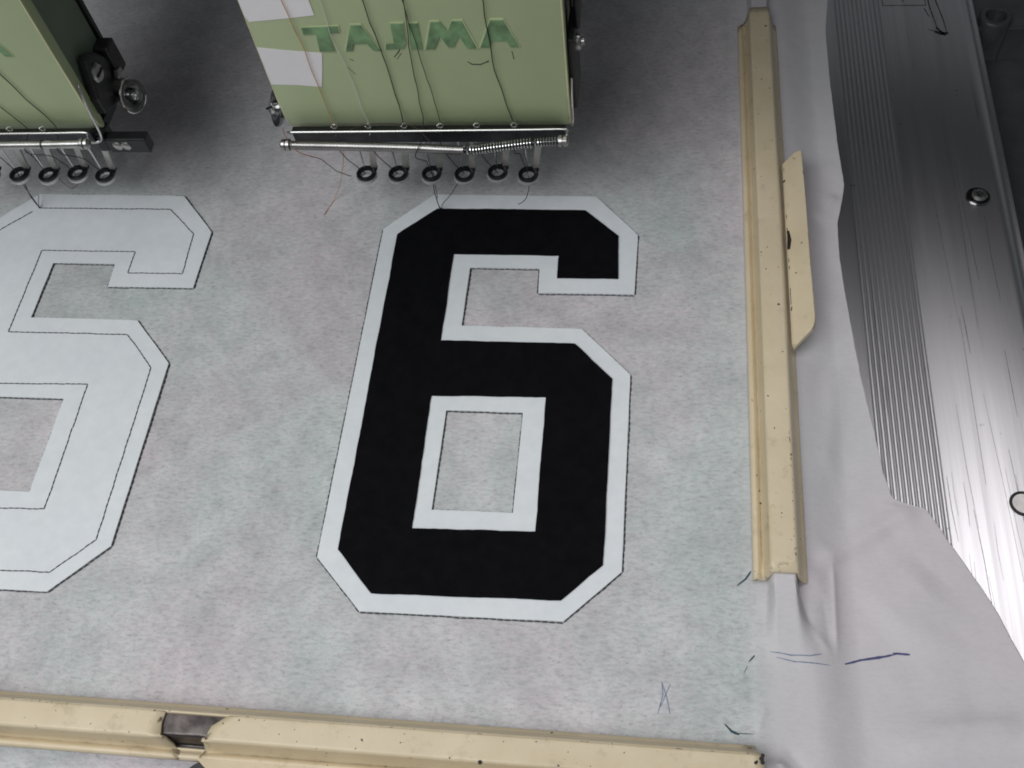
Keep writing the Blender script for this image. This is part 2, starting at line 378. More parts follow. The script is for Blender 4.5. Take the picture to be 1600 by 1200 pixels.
# ------------------------------------------------------------------ backing fabric
edge_y = [20, 38, 60, 85.2, 91.1, 97.9, 105.6, 117.3, 126, 128.1, 128.4, 130.5, 138.1, 150.6, 170.4, 199, 217, 230.6, 240, 247.3, 254, 265.4, 297.4, 325, 343.4, 440]
edge_x = [121, 114, 105.5, 96.5, 94.3, 92.1, 88.3, 82.1, 77.7, 75.9, 71.4, 68.1, 66.4, 65.1, 62.7, 60.4, 59.5, 59.8, 61.9, 63.2, 62.9, 62.3, 61.7, 61.8, 63.7, 68]
def edge_at(y): return interp(edge_y, edge_x, y)
def seg(x, y, a, b, w0, h, fall=0.25):
    ax, ay = a; bx, by = b; dx, dy = bx - ax, by - ay; L2 = dx * dx + dy * dy
    t = ((x - ax) * dx + (y - ay) * dy) / L2; tc = min(1, max(0, t))
    d = math.hypot(x - ax - tc * dx, y - ay - tc * dy)
    k = sst(0, fall, tc) * sst(0, fall, 1 - tc) if fall else 1
    return h * k * (math.exp(-(d / w0) ** 2) if w0 > 3 else math.exp(-((d / w0) ** 2 + 0.02) ** 0.5 * 1.25))
def fz(x, y):
    z = 0.0
    # right margin sinks on to the table
    drop = sst(42.5, 56, x)
    z -= 4.6 * drop * (1 - 0.25 * sst(90, 60, y))
    # rib under the right clip, fanning out and dying away below its end
    H = 6.9 * sst(76, 102, y) ** 1.1
    k = 1 - sst(80, 101, y)
    a0, a1 = lerp(32.0, 30.0, k), lerp(33.1, 34.4, k); b0, b1 = lerp(38.5, 39.5, k), lerp(40.4, 46.0, k)
    z += H * sst(a0, a1, x) * (1 - sst(b0, b1, x))
    # rib under the front clip
    if y < 62:
        z += 6.4 * sst(48.6, 50.2, y) * (1 - sst(53.6, 55.6, y)) * (1 - sst(27, 37, x))
        z -= 4.0 * (1 - sst(40, 46, y)) * (1 - drop)
    if x > 28:
        m = sst(28, 44, x)
        # folds of the loose margin
        z += seg(x, y, (44.5, 107), (76, 129), 3.2, 1.6, 0.2) - seg(x, y, (44, 103.5), (72, 122.5), 2.6, 0.7, 0.2)
        z += seg(x, y, (50.2, 112), (49.4, 82), 1.2, 1.0, 0.25) + seg(x, y, (40.5, 92), (48.6, 83), 1.2, 0.6, 0.3) - seg(x, y, (46.4, 100), (47.8, 84), 2.0, 0.5, 0.3)
        z += seg(x, y, (32, 83), (47, 82), 1.4, 0.35, 0.3) + seg(x, y, (22, 71), (28, 82), 1.3, 0.5, 0.3) + seg(x, y, (34, 92), (29, 83), 1.5, 0.3, 0.3) + seg(x, y, (66, 66), (94, 70), 2.4, 0.8, 0.3) + seg(x, y, (58, 96), (88, 84), 4, 0.5, 0.3) + seg(x, y, (70, 105), (80, 60), 5, 0.5, 0.3) + seg(x, y, (31, 57), (39, 49), 1.6, 1.9, 0.3) - seg(x, y, (34, 60), (43, 50), 1.8, 0.8, 0.3)
        z += seg(x, y, (56, 60), (112, 68), 6.0, 2.6, 0.3) - seg(x, y, (52, 50), (112, 57), 5.5, 1.6, 0.3)
        z += seg(x, y, (31, 69), (28, 61), 1.2, 0.8, 0.3) + seg(x, y, (60, 92), (78, 108), 9, 1.3, 0.3)
        z += seg(x, y, (50, 130), (56, 180), 3.5, 0.9, 0.3) + seg(x, y, (52, 230), (61, 244), 3.0, 1.4, 0.3) + seg(x, y, (48, 170), (62, 205), 3.5, 0.7, 0.3)
        z += 0.45 * m * noise.noise((x * 0.055, y * 0.04, 1.7)) + 0.12 * m * noise.noise((x * 0.2, y * 0.16, 4.0))
        if x > 56: z = max(z, -5.2)
    else:
        z += -0.10 + 0.08 * noise.noise((x * 0.05, y * 0.05, 0.3))
        # slight pull lines beside the clip
        z += 0.18 * sst(12, 27, x) * noise.noise((x * 0.1, y * 0.25, 8.0))
    return z
ny = 420; yv = [20 + 410 * j / ny for j in range(ny + 1)]
V = []; F = []; row = None
xl = [-330 + 350 * i / 84 for i in range(84)]
nr_ = 170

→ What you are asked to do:
Would you set down the listing exactly, omitting pictures?

→ Answer to the task:
Keep writing the Blender script for this image. This is part 2, starting at line 378. More parts follow. The script is for Blender 4.5. Take the picture to be 1600 by 1200 pixels.
# ------------------------------------------------------------------ backing fabric
edge_y = [20, 38, 60, 85.2, 91.1, 97.9, 105.6, 117.3, 126, 128.1, 128.4, 130.5, 138.1, 150.6, 170.4, 199, 217, 230.6, 240, 247.3, 254, 265.4, 297.4, 325, 343.4, 440]
edge_x = [121, 114, 105.5, 96.5, 94.3, 92.1, 88.3, 82.1, 77.7, 75.9, 71.4, 68.1, 66.4, 65.1, 62.7, 60.4, 59.5, 59.8, 61.9, 63.2, 62.9, 62.3, 61.7, 61.8, 63.7, 68]
def edge_at(y): return interp(edge_y, edge_x, y)
def seg(x, y, a, b, w0, h, fall=0.25):
    ax, ay = a; bx, by = b; dx, dy = bx - ax, by - ay; L2 = dx * dx + dy * dy
    t = ((x - ax) * dx + (y - ay) * dy) / L2; tc = min(1, max(0, t))
    d = math.hypot(x - ax - tc * dx, y - ay - tc * dy)
    k = sst(0, fall, tc) * sst(0, fall, 1 - tc) if fall else 1
    return h * k * (math.exp(-(d / w0) ** 2) if w0 > 3 else math.exp(-((d / w0) ** 2 + 0.02) ** 0.5 * 1.25))
def fz(x, y):
    z = 0.0
    # right margin sinks on to the table
    drop = sst(42.5, 56, x)
    z -= 4.6 * drop * (1 - 0.25 * sst(90, 60, y))
    # rib under the right clip, fanning out and dying away below its end
    H = 6.9 * sst(76, 102, y) ** 1.1
    k = 1 - sst(80, 101, y)
    a0, a1 = lerp(32.0, 30.0, k), lerp(33.1, 34.4, k); b0, b1 = lerp(38.5, 39.5, k), lerp(40.4, 46.0, k)
    z += H * sst(a0, a1, x) * (1 - sst(b0, b1, x))
    # rib under the front clip
    if y < 62:
        z += 6.4 * sst(48.6, 50.2, y) * (1 - sst(53.6, 55.6, y)) * (1 - sst(27, 37, x))
        z -= 4.0 * (1 - sst(40, 46, y)) * (1 - drop)
    if x > 28:
        m = sst(28, 44, x)
        # folds of the loose margin
        z += seg(x, y, (44.5, 107), (76, 129), 3.2, 1.6, 0.2) - seg(x, y, (44, 103.5), (72, 122.5), 2.6, 0.7, 0.2)
        z += seg(x, y, (50.2, 112), (49.4, 82), 1.2, 1.0, 0.25) + seg(x, y, (40.5, 92), (48.6, 83), 1.2, 0.6, 0.3) - seg(x, y, (46.4, 100), (47.8, 84), 2.0, 0.5, 0.3)
        z += seg(x, y, (32, 83), (47, 82), 1.4, 0.35, 0.3) + seg(x, y, (22, 71), (28, 82), 1.3, 0.5, 0.3) + seg(x, y, (34, 92), (29, 83), 1.5, 0.3, 0.3) + seg(x, y, (66, 66), (94, 70), 2.4, 0.8, 0.3) + seg(x, y, (58, 96), (88, 84), 4, 0.5, 0.3) + seg(x, y, (70, 105), (80, 60), 5, 0.5, 0.3) + seg(x, y, (31, 57), (39, 49), 1.6, 1.9, 0.3) - seg(x, y, (34, 60), (43, 50), 1.8, 0.8, 0.3)
        z += seg(x, y, (56, 60), (112, 68), 6.0, 2.6, 0.3) - seg(x, y, (52, 50), (112, 57), 5.5, 1.6, 0.3)
        z += seg(x, y, (31, 69), (28, 61), 1.2, 0.8, 0.3) + seg(x, y, (60, 92), (78, 108), 9, 1.3, 0.3)
        z += seg(x, y, (50, 130), (56, 180), 3.5, 0.9, 0.3) + seg(x, y, (52, 230), (61, 244), 3.0, 1.4, 0.3) + seg(x, y, (48, 170), (62, 205), 3.5, 0.7, 0.3)
        z += 0.45 * m * noise.noise((x * 0.055, y * 0.04, 1.7)) + 0.12 * m * noise.noise((x * 0.2, y * 0.16, 4.0))
        if x > 56: z = max(z, -5.2)
    else:
        z += -0.10 + 0.08 * noise.noise((x * 0.05, y * 0.05, 0.3))
        # slight pull lines beside the clip
        z += 0.18 * sst(12, 27, x) * noise.noise((x * 0.1, y * 0.25, 8.0))
    return z
ny = 420; yv = [20 + 410 * j / ny for j in range(ny + 1)]
V = []; F = []; row = None
xl = [-330 + 350 * i / 84 for i in range(84)]
nr_ = 170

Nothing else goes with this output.